Actually, there are two Kernel helmets. One uses laser pulses to measure changes in blood oxygenation. Its secret is miniaturized photon diffusion detectors.[ii]. And the other measures the brain’s electrical activity using miniaturized optically pumped magnetometers Hopefully someday the two functions will be merged in a single helmet.
For brain researchers, psychologists, and specialists in mass behavior like me, the helmets will be the research tool of our dreams, allowing us to do studies with thousands of volunteers at the push of a button.

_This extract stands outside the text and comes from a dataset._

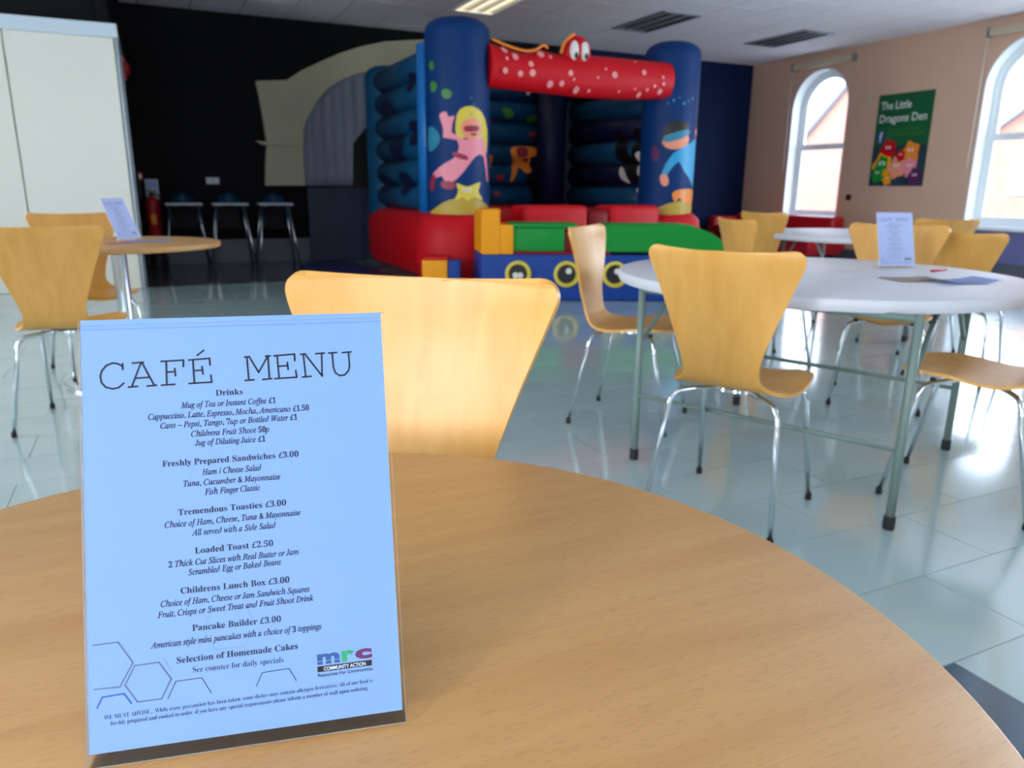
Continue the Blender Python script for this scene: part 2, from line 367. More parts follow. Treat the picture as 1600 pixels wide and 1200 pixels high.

Bloomberg reports that “Christof Koch, chief scientist at the Allen Institute for Brain Science in Seattle, calls Kernel’s devices ‘revolutionary.’” MIT neuroscientist Edward Boyden says about Kernel’s founder, Bryan Johnson, “Everybody he’s recruited to Kernel is amazing.” David Boas, director of the Neurophotonics Center at Boston University says, “This unlocks a whole new universe of research.”
Bloomberg reports that the helmet can even be used to study “the root causes of American political polarization.” Kernel’s founder, Bryan Johnson, is eager to try such a thing and would love it if the government would buy thousands of his helmets for the purpose. Says Johnson, “Let’s do the largest brain study in history and try to unify ourselves and get back to a steady state.” In other words, the Kernel helmet could conceivably be used to get Americans back together again. Alas, if Johnson tried such a study, QAnon would call it a totalitarian plot.